Problem to solve - All of the material below is to be restated word for word, apart from the pictures.

Recorded information -
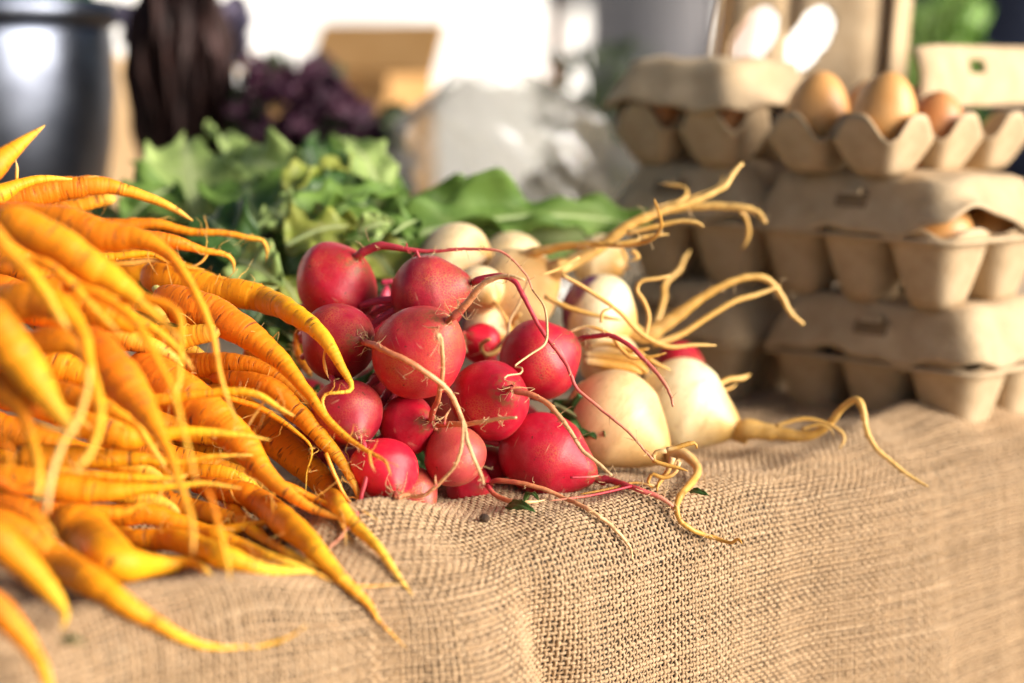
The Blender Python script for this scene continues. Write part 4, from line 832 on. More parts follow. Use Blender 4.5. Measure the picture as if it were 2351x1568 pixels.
add_leaf(big, 'blade', W(880, 560, 1.06), W(1490, 520, 1.10), px2m(190, 1.0), M['leaf'], 1.05, seed=77, nu=40, nv=17, arch=.085, fold=.5, ruffle=.14, crumple=.16, lobes=4, cam_n=UPV + .25 * FWD, ribr=.0022)
add_leaf(big, 'blade', W(960, 575, 1.10), W(1420, 540, 1.13), px2m(190, 1.0), M['leaf_pale'], .5, seed=78, nu=26, nv=13, arch=.1, fold=.4, ruffle=.1)
add_leaf(big, 'blade', W(840, 560, 1.08), W(1230, 490, 1.13), px2m(190, 1.0), M['leaf'], .3, seed=79, nu=26, nv=13, arch=.1, fold=.4, ruffle=.12)
lf = empty('tucked_leaf', tuple(G(1330, 1040)))
tag(lf, 'dark green leaf tucked between the teardrop radish and the tan turnip', 'leaf')
add_leaf(lf, 'blade', W(1270, 930, .93), W(1390, 1010, .915), px2m(95, .92), M['leaf_dark'], .2, seed=5, ruffle=.2)
add_leaf(lf, 'blade', W(1280, 980, .935), W(1360, 1060, .92), px2m(70, .92), M['leaf_dark'], -.3, seed=6, ruffle=.2)
lf = empty('gap_filler_leaves', tuple(G(1000, 1090)))
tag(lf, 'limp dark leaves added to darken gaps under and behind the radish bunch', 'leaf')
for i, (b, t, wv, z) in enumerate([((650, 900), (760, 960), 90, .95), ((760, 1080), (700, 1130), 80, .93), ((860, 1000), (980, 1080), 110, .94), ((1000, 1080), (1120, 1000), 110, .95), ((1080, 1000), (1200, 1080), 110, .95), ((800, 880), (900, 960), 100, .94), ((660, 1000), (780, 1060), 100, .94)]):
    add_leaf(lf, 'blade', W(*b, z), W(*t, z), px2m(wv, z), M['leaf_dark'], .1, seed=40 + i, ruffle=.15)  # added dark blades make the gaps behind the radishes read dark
# scraps on the cloth
sc = empty('leaf_scrap', tuple(G(1200, 1165)))
tag(sc, 'curled scrap of dark green leaf on the burlap in front of the radishes', 'leaf scrap')
add_leaf(sc, 'blade', G(1165, 1163, .003), G(1228, 1174, .004), .006, M['leaf_dark'], .2, seed=9, ruffle=.06, rib=False, arch=.15)
add_leaf(sc, 'blade', G(1205, 1152, .005), G(1236, 1148, .008), .004, M['leaf_dark'], -.6, seed=10, ruffle=.06, rib=False, arch=.3)
for lab, (x, y), L in (('tiny green leaf fragment beside the knotted turnip root', (1605, 1133), 42), ('small green leaf bit on the cloth below the foreground carrots', (165, 1472), 55)):
    e = empty('leaf_fragment', tuple(G(x, y))); tag(e, lab, 'leaf scrap', 'green leaf bits on the burlap')
    add_leaf(e, 'blade', G(x - L / 2, y - 4, .004), G(x + L / 2, y + 4, .004), .0035, M['leaf_dark'], 0, seed=x, ruffle=.05, lobe=.02, rib=False)
c = G(1112, 1190, .002); v, f, a, *_ = bulb(c, np.array([1.0, .3, 0]), .0022, 1.2, 0, 3, rows=10, cols=10)
tag(obj('soil_crumb', v, f, M['seed'], None, a), 'brown crumb of soil on the burlap below the radishes', 'crumb')

# ------------------------------------------------------------------ egg cartons and eggs
PC = .047
def rrect(hx, hy, r, n=10):
    out = []
    for cx, cy, a0 in ((hx - r, hy - r, 0), (-hx + r, hy - r, 90), (-hx + r, -hy + r, 180), (hx - r, -hy + r, 270)):
        for k_ in range(n): a = math.radians(a0 + 90 * k_ / (n - 1)); out.append((cx + r * math.cos(a), cy + r * math.sin(a)))
    return np.array(out)
def densify(P, m=120):
    Q = np.vstack([P, P[:1]]); d = np.concatenate([[0], np.cumsum(np.linalg.norm(np.diff(Q, axis=0), axis=1))])
    t = np.linspace(0, d[-1], m, endpoint=False); return np.stack([np.interp(t, d, Q[:, 0]), np.interp(t, d, Q[:, 1])], 1)
def loft(rings, cap_top=False, cap_bot=False):
    n = len(rings[0]); V = np.vstack(rings); F = []
    for k_ in range(len(rings) - 1):
        for j in range(n):
            j2 = (j + 1) % n; F.append([k_ * n + j, k_ * n + j2, (k_ + 1) * n + j2, (k_ + 1) * n + j])
    if cap_bot: F.append(list(range(n))[::-1])
    if cap_top: F.append(list(range((len(rings) - 1) * n, len(rings) * n)))
    return V, F
HC = .044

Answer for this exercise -
The Blender Python script for this scene continues. Write part 4, from line 832 on. More parts follow. Use Blender 4.5. Measure the picture as if it were 2351x1568 pixels.
add_leaf(big, 'blade', W(880, 560, 1.06), W(1490, 520, 1.10), px2m(190, 1.0), M['leaf'], 1.05, seed=77, nu=40, nv=17, arch=.085, fold=.5, ruffle=.14, crumple=.16, lobes=4, cam_n=UPV + .25 * FWD, ribr=.0022)
add_leaf(big, 'blade', W(960, 575, 1.10), W(1420, 540, 1.13), px2m(190, 1.0), M['leaf_pale'], .5, seed=78, nu=26, nv=13, arch=.1, fold=.4, ruffle=.1)
add_leaf(big, 'blade', W(840, 560, 1.08), W(1230, 490, 1.13), px2m(190, 1.0), M['leaf'], .3, seed=79, nu=26, nv=13, arch=.1, fold=.4, ruffle=.12)
lf = empty('tucked_leaf', tuple(G(1330, 1040)))
tag(lf, 'dark green leaf tucked between the teardrop radish and the tan turnip', 'leaf')
add_leaf(lf, 'blade', W(1270, 930, .93), W(1390, 1010, .915), px2m(95, .92), M['leaf_dark'], .2, seed=5, ruffle=.2)
add_leaf(lf, 'blade', W(1280, 980, .935), W(1360, 1060, .92), px2m(70, .92), M['leaf_dark'], -.3, seed=6, ruffle=.2)
lf = empty('gap_filler_leaves', tuple(G(1000, 1090)))
tag(lf, 'limp dark leaves added to darken gaps under and behind the radish bunch', 'leaf')
for i, (b, t, wv, z) in enumerate([((650, 900), (760, 960), 90, .95), ((760, 1080), (700, 1130), 80, .93), ((860, 1000), (980, 1080), 110, .94), ((1000, 1080), (1120, 1000), 110, .95), ((1080, 1000), (1200, 1080), 110, .95), ((800, 880), (900, 960), 100, .94), ((660, 1000), (780, 1060), 100, .94)]):
    add_leaf(lf, 'blade', W(*b, z), W(*t, z), px2m(wv, z), M['leaf_dark'], .1, seed=40 + i, ruffle=.15)  # added dark blades make the gaps behind the radishes read dark
# scraps on the cloth
sc = empty('leaf_scrap', tuple(G(1200, 1165)))
tag(sc, 'curled scrap of dark green leaf on the burlap in front of the radishes', 'leaf scrap')
add_leaf(sc, 'blade', G(1165, 1163, .003), G(1228, 1174, .004), .006, M['leaf_dark'], .2, seed=9, ruffle=.06, rib=False, arch=.15)
add_leaf(sc, 'blade', G(1205, 1152, .005), G(1236, 1148, .008), .004, M['leaf_dark'], -.6, seed=10, ruffle=.06, rib=False, arch=.3)
for lab, (x, y), L in (('tiny green leaf fragment beside the knotted turnip root', (1605, 1133), 42), ('small green leaf bit on the cloth below the foreground carrots', (165, 1472), 55)):
    e = empty('leaf_fragment', tuple(G(x, y))); tag(e, lab, 'leaf scrap', 'green leaf bits on the burlap')
    add_leaf(e, 'blade', G(x - L / 2, y - 4, .004), G(x + L / 2, y + 4, .004), .0035, M['leaf_dark'], 0, seed=x, ruffle=.05, lobe=.02, rib=False)
c = G(1112, 1190, .002); v, f, a, *_ = bulb(c, np.array([1.0, .3, 0]), .0022, 1.2, 0, 3, rows=10, cols=10)
tag(obj('soil_crumb', v, f, M['seed'], None, a), 'brown crumb of soil on the burlap below the radishes', 'crumb')

# ------------------------------------------------------------------ egg cartons and eggs
PC = .047
def rrect(hx, hy, r, n=10):
    out = []
    for cx, cy, a0 in ((hx - r, hy - r, 0), (-hx + r, hy - r, 90), (-hx + r, -hy + r, 180), (hx - r, -hy + r, 270)):
        for k_ in range(n): a = math.radians(a0 + 90 * k_ / (n - 1)); out.append((cx + r * math.cos(a), cy + r * math.sin(a)))
    return np.array(out)
def densify(P, m=120):
    Q = np.vstack([P, P[:1]]); d = np.concatenate([[0], np.cumsum(np.linalg.norm(np.diff(Q, axis=0), axis=1))])
    t = np.linspace(0, d[-1], m, endpoint=False); return np.stack([np.interp(t, d, Q[:, 0]), np.interp(t, d, Q[:, 1])], 1)
def loft(rings, cap_top=False, cap_bot=False):
    n = len(rings[0]); V = np.vstack(rings); F = []
    for k_ in range(len(rings) - 1):
        for j in range(n):
            j2 = (j + 1) % n; F.append([k_ * n + j, k_ * n + j2, (k_ + 1) * n + j2, (k_ + 1) * n + j])
    if cap_bot: F.append(list(range(n))[::-1])
    if cap_top: F.append(list(range((len(rings) - 1) * n, len(rings) * n)))
    return V, F
HC = .044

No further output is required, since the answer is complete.